### STATED TASK
Repeat the lines of the listing below exactly, starting at the line that contains "z0, z1, dp, m)" and running through the last line, both included, and only those.
-- start of EXERCISE INPUT --
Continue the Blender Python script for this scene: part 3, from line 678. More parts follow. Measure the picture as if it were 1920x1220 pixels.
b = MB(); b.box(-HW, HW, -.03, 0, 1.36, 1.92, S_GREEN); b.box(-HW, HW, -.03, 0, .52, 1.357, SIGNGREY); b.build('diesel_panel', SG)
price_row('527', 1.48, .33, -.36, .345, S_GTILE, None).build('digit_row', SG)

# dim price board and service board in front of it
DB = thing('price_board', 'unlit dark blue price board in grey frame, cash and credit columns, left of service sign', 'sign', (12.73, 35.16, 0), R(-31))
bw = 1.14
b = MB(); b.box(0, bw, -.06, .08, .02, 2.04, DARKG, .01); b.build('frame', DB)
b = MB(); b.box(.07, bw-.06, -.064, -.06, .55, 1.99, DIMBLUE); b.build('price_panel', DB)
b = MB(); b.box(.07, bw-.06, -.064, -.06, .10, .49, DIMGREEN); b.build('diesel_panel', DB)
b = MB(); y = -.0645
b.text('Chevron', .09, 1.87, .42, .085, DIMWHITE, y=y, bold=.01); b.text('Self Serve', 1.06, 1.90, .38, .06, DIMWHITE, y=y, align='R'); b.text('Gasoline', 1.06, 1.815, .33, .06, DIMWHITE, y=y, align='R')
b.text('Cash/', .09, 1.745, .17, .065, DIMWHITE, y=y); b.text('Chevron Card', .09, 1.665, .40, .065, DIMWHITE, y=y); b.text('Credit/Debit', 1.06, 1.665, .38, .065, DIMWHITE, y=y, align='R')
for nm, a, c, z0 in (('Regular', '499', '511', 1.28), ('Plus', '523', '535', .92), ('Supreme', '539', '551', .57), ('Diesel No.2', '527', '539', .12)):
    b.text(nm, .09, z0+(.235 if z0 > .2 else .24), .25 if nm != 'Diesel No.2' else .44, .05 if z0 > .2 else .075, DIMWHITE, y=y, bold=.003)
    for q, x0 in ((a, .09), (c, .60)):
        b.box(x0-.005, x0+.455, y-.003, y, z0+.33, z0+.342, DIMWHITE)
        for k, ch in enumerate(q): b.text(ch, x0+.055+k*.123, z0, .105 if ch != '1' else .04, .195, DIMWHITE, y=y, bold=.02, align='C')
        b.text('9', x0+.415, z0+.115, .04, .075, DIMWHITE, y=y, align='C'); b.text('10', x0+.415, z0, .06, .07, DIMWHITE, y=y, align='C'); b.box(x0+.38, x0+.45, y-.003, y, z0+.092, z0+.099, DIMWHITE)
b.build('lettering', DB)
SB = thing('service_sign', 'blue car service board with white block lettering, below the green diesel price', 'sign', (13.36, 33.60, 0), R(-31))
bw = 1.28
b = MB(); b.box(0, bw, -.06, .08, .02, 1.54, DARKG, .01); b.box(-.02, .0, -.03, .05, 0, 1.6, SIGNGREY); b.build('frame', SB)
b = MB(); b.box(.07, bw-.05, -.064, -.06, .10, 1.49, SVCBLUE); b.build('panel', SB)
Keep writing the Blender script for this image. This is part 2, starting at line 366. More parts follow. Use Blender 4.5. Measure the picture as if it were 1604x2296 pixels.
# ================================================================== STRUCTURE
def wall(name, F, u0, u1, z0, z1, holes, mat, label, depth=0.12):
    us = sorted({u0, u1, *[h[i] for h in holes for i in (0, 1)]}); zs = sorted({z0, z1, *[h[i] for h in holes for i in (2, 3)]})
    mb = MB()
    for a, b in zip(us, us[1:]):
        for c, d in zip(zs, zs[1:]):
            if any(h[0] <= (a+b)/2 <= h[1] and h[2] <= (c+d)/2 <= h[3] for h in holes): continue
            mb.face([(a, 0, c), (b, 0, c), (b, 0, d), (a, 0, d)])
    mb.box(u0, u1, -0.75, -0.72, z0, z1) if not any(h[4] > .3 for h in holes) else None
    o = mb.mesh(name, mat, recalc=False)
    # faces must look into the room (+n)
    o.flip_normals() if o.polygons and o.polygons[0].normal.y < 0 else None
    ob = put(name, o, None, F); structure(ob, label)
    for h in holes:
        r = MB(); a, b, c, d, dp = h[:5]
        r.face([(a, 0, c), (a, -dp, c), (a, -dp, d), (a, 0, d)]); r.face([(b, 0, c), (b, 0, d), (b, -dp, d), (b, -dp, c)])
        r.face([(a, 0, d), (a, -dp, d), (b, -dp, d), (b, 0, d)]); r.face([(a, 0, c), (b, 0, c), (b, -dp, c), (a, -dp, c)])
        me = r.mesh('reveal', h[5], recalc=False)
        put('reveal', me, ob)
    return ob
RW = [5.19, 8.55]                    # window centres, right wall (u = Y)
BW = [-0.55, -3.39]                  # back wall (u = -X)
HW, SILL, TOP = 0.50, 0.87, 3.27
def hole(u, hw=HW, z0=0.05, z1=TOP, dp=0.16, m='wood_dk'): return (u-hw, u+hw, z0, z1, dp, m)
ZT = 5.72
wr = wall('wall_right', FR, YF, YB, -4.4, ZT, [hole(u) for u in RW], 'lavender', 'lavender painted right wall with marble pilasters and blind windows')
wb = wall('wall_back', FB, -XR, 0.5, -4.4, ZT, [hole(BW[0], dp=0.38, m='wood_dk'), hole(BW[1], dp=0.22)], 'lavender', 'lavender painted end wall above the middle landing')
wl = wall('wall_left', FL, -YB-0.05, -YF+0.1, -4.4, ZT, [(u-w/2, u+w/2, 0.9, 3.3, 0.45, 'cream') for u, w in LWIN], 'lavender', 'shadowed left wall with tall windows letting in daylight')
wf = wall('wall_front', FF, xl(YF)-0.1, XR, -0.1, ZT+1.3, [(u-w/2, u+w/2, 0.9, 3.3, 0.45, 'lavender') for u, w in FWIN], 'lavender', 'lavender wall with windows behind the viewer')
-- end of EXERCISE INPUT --
### OUTPUT FOR THIS TASK
def hole(u, hw=HW, z0=0.05, z1=TOP, dp=0.16, m='wood_dk'): return (u-hw, u+hw, z0, z1, dp, m)
ZT = 5.72
wr = wall('wall_right', FR, YF, YB, -4.4, ZT, [hole(u) for u in RW], 'lavender', 'lavender painted right wall with marble pilasters and blind windows')
wb = wall('wall_back', FB, -XR, 0.5, -4.4, ZT, [hole(BW[0], dp=0.38, m='wood_dk'), hole(BW[1], dp=0.22)], 'lavender', 'lavender painted end wall above the middle landing')
wl = wall('wall_left', FL, -YB-0.05, -YF+0.1, -4.4, ZT, [(u-w/2, u+w/2, 0.9, 3.3, 0.45, 'cream') for u, w in LWIN], 'lavender', 'shadowed left wall with tall windows letting in daylight')
wf = wall('wall_front', FF, xl(YF)-0.1, XR, -0.1, ZT+1.3, [(u-w/2, u+w/2, 0.9, 3.3, 0.45, 'lavender') for u, w in FWIN], 'lavender', 'lavender wall with windows behind the viewer')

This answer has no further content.